A iluminação de Pedro Faerstein dá uma contribuição fundamental a essa atmosfera de intimismo, reforçando e aquecendo os vetores da luz natural e diegética nos interiores. Quando sai à rua, o filme potencializa as luzes da cidade e procura tirar daí o sentimento predominante nas cenas de coreografia em exteriores. É um trabalho requintado sem ser lustrosamente ostensivo como de hábito no planeta HD.
Por mais que se trate de arte e habitação, não há como minimizar o teor político desse gesto de apropriação que o filme registra e adensa. A cidade é aqui um organismo vivo em fase de ocupação. A região central do Rio de Janeiro tem sido palco de uma variada disputa entre iniciativas governamentais e da sociedade civil pela ressignificação de áreas decadentes ou ociosas. O sobrado em que o grupo se aloja, assim como seu entorno, surgem como exemplos do apoderamento não oficial. O que fazem Barbot e sua turma é transformar casa e rua em equipamentos produtores de afetividade, canteiros de obras sensíveis em diálogo constante com a geografia da cidade.
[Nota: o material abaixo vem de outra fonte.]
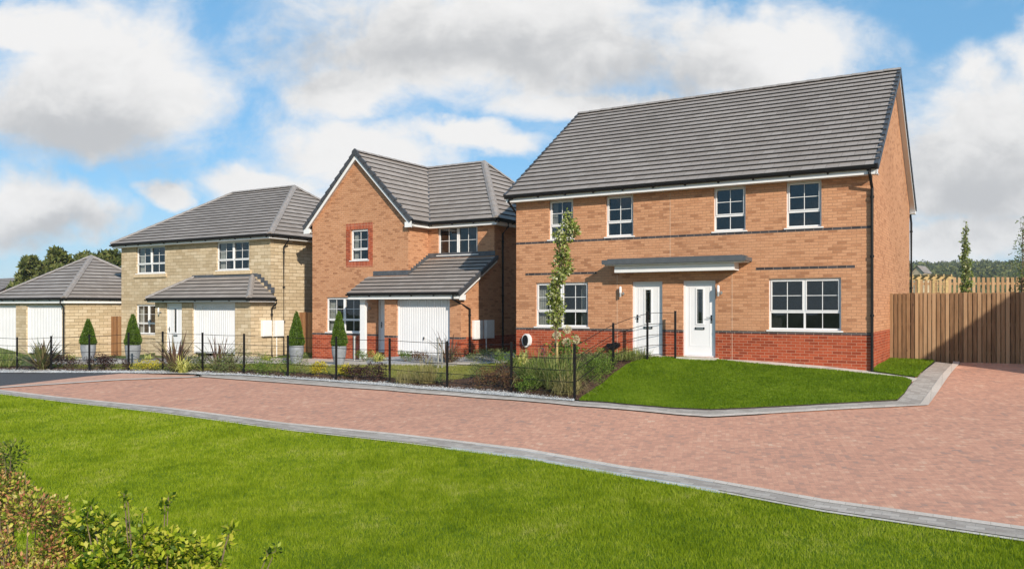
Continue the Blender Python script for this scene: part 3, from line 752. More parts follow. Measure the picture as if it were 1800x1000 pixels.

E o que faz o filme? Não é um documentário sobre a companhia nem “sob” ela (como gosta de dizer Joel Pizzini a respeito de alguns de seus trabalhos). Esse amor que nos consome coloca o aparato cinematográfico em sintonia fina com o funcionamento do grupo. Há coisas ali que só existem como tal no filme, e basta citar o pas de deux à beira da baía e a dança dos garotos de programa na madrugada. Em momentos como esses, a rigidez do plano ou a dinâmica da montagem ditam uma maneira especial de ver uma coreografia que existiria diferente longe das câmeras. Isso pode soar um tanto óbvio, mas na verdade exemplifica a delicada transformação que o filme opera o tempo inteiro. Em lugar de voyeurismo ou busca de síntese, temos uma visão dos artistas que se quer assim mesmo fragmentada, discretamente colocada em cena, a meio caminho entre o naturalismo e a performance.
E o que mais pode um filme? Pode acumpliciar-se de tal modo ao seu objeto que é capaz de surtir efeitos sobre ele. Do jogo dos búzios à cobertura da placa de venda no final, desenrola-se um filme-invocação, um despacho artístico cujo personagem principal talvez seja não Rubens nem Gatto, mas Exu.